##### Material provided

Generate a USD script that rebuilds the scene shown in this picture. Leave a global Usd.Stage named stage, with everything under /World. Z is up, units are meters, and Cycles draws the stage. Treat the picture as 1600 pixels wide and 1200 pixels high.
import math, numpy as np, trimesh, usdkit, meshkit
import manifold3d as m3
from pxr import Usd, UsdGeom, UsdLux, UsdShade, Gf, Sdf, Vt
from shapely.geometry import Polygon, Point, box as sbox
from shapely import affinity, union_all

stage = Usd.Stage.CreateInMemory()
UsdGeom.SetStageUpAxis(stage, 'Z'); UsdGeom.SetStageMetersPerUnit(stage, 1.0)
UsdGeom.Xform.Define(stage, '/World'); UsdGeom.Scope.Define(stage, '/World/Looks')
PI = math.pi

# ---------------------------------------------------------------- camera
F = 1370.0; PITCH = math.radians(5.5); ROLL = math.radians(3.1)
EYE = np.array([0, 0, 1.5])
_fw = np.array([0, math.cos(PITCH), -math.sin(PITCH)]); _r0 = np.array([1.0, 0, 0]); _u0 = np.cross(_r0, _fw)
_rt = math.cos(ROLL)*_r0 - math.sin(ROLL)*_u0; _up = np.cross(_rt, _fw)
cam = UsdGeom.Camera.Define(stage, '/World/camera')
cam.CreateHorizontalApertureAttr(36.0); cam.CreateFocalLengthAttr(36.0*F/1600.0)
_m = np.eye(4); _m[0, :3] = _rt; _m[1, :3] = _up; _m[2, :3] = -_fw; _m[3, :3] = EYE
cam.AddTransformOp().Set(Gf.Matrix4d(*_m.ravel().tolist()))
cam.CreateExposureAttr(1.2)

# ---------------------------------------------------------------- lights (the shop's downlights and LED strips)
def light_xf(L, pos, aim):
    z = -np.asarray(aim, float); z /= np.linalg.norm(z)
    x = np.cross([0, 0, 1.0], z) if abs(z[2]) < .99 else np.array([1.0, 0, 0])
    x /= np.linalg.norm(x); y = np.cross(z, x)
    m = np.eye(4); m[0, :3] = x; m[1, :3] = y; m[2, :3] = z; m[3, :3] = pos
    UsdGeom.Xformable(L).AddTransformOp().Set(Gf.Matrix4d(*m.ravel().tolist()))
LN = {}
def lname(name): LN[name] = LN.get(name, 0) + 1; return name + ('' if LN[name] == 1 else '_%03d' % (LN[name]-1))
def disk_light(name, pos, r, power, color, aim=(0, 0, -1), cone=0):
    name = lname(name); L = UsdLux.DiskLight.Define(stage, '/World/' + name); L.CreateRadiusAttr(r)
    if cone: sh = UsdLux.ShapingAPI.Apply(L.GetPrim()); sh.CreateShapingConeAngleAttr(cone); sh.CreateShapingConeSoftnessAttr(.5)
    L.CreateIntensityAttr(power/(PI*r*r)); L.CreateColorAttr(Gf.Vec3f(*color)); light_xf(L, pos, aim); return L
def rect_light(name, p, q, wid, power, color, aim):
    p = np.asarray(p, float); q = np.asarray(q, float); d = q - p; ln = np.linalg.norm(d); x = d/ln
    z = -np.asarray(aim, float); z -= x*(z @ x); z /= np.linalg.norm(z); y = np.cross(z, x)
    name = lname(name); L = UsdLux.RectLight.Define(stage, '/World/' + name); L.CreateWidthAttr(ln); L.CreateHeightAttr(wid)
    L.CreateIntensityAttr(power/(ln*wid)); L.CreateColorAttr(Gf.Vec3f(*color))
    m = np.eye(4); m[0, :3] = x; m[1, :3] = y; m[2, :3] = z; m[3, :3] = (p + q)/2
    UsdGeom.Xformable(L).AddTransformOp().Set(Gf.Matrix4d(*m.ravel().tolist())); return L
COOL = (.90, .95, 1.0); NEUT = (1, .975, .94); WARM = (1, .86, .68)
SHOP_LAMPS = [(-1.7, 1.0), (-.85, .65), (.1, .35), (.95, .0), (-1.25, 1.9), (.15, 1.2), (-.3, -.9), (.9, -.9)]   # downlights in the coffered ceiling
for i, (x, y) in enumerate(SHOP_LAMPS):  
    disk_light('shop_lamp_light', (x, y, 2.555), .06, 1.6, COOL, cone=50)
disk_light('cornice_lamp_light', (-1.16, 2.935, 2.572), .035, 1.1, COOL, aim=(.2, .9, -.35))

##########

* _Task prompt_
Retype the data exactly as given.

* _Finished exercise_
Generate a USD script that rebuilds the scene shown in this picture. Leave a global Usd.Stage named stage, with everything under /World. Z is up, units are meters, and Cycles draws the stage. Treat the picture as 1600 pixels wide and 1200 pixels high.
import math, numpy as np, trimesh, usdkit, meshkit
import manifold3d as m3
from pxr import Usd, UsdGeom, UsdLux, UsdShade, Gf, Sdf, Vt
from shapely.geometry import Polygon, Point, box as sbox
from shapely import affinity, union_all

stage = Usd.Stage.CreateInMemory()
UsdGeom.SetStageUpAxis(stage, 'Z'); UsdGeom.SetStageMetersPerUnit(stage, 1.0)
UsdGeom.Xform.Define(stage, '/World'); UsdGeom.Scope.Define(stage, '/World/Looks')
PI = math.pi

# ---------------------------------------------------------------- camera
F = 1370.0; PITCH = math.radians(5.5); ROLL = math.radians(3.1)
EYE = np.array([0, 0, 1.5])
_fw = np.array([0, math.cos(PITCH), -math.sin(PITCH)]); _r0 = np.array([1.0, 0, 0]); _u0 = np.cross(_r0, _fw)
_rt = math.cos(ROLL)*_r0 - math.sin(ROLL)*_u0; _up = np.cross(_rt, _fw)
cam = UsdGeom.Camera.Define(stage, '/World/camera')
cam.CreateHorizontalApertureAttr(36.0); cam.CreateFocalLengthAttr(36.0*F/1600.0)
_m = np.eye(4); _m[0, :3] = _rt; _m[1, :3] = _up; _m[2, :3] = -_fw; _m[3, :3] = EYE
cam.AddTransformOp().Set(Gf.Matrix4d(*_m.ravel().tolist()))
cam.CreateExposureAttr(1.2)

# ---------------------------------------------------------------- lights (the shop's downlights and LED strips)
def light_xf(L, pos, aim):
    z = -np.asarray(aim, float); z /= np.linalg.norm(z)
    x = np.cross([0, 0, 1.0], z) if abs(z[2]) < .99 else np.array([1.0, 0, 0])
    x /= np.linalg.norm(x); y = np.cross(z, x)
    m = np.eye(4); m[0, :3] = x; m[1, :3] = y; m[2, :3] = z; m[3, :3] = pos
    UsdGeom.Xformable(L).AddTransformOp().Set(Gf.Matrix4d(*m.ravel().tolist()))
LN = {}
def lname(name): LN[name] = LN.get(name, 0) + 1; return name + ('' if LN[name] == 1 else '_%03d' % (LN[name]-1))
def disk_light(name, pos, r, power, color, aim=(0, 0, -1), cone=0):
    name = lname(name); L = UsdLux.DiskLight.Define(stage, '/World/' + name); L.CreateRadiusAttr(r)
    if cone: sh = UsdLux.ShapingAPI.Apply(L.GetPrim()); sh.CreateShapingConeAngleAttr(cone); sh.CreateShapingConeSoftnessAttr(.5)
    L.CreateIntensityAttr(power/(PI*r*r)); L.CreateColorAttr(Gf.Vec3f(*color)); light_xf(L, pos, aim); return L
def rect_light(name, p, q, wid, power, color, aim):
    p = np.asarray(p, float); q = np.asarray(q, float); d = q - p; ln = np.linalg.norm(d); x = d/ln
    z = -np.asarray(aim, float); z -= x*(z @ x); z /= np.linalg.norm(z); y = np.cross(z, x)
    name = lname(name); L = UsdLux.RectLight.Define(stage, '/World/' + name); L.CreateWidthAttr(ln); L.CreateHeightAttr(wid)
    L.CreateIntensityAttr(power/(ln*wid)); L.CreateColorAttr(Gf.Vec3f(*color))
    m = np.eye(4); m[0, :3] = x; m[1, :3] = y; m[2, :3] = z; m[3, :3] = (p + q)/2
    UsdGeom.Xformable(L).AddTransformOp().Set(Gf.Matrix4d(*m.ravel().tolist())); return L
COOL = (.90, .95, 1.0); NEUT = (1, .975, .94); WARM = (1, .86, .68)
SHOP_LAMPS = [(-1.7, 1.0), (-.85, .65), (.1, .35), (.95, .0), (-1.25, 1.9), (.15, 1.2), (-.3, -.9), (.9, -.9)]   # downlights in the coffered ceiling
for i, (x, y) in enumerate(SHOP_LAMPS):  
    disk_light('shop_lamp_light', (x, y, 2.555), .06, 1.6, COOL, cone=50)
disk_light('cornice_lamp_light', (-1.16, 2.935, 2.572), .035, 1.1, COOL, aim=(.2, .9, -.35))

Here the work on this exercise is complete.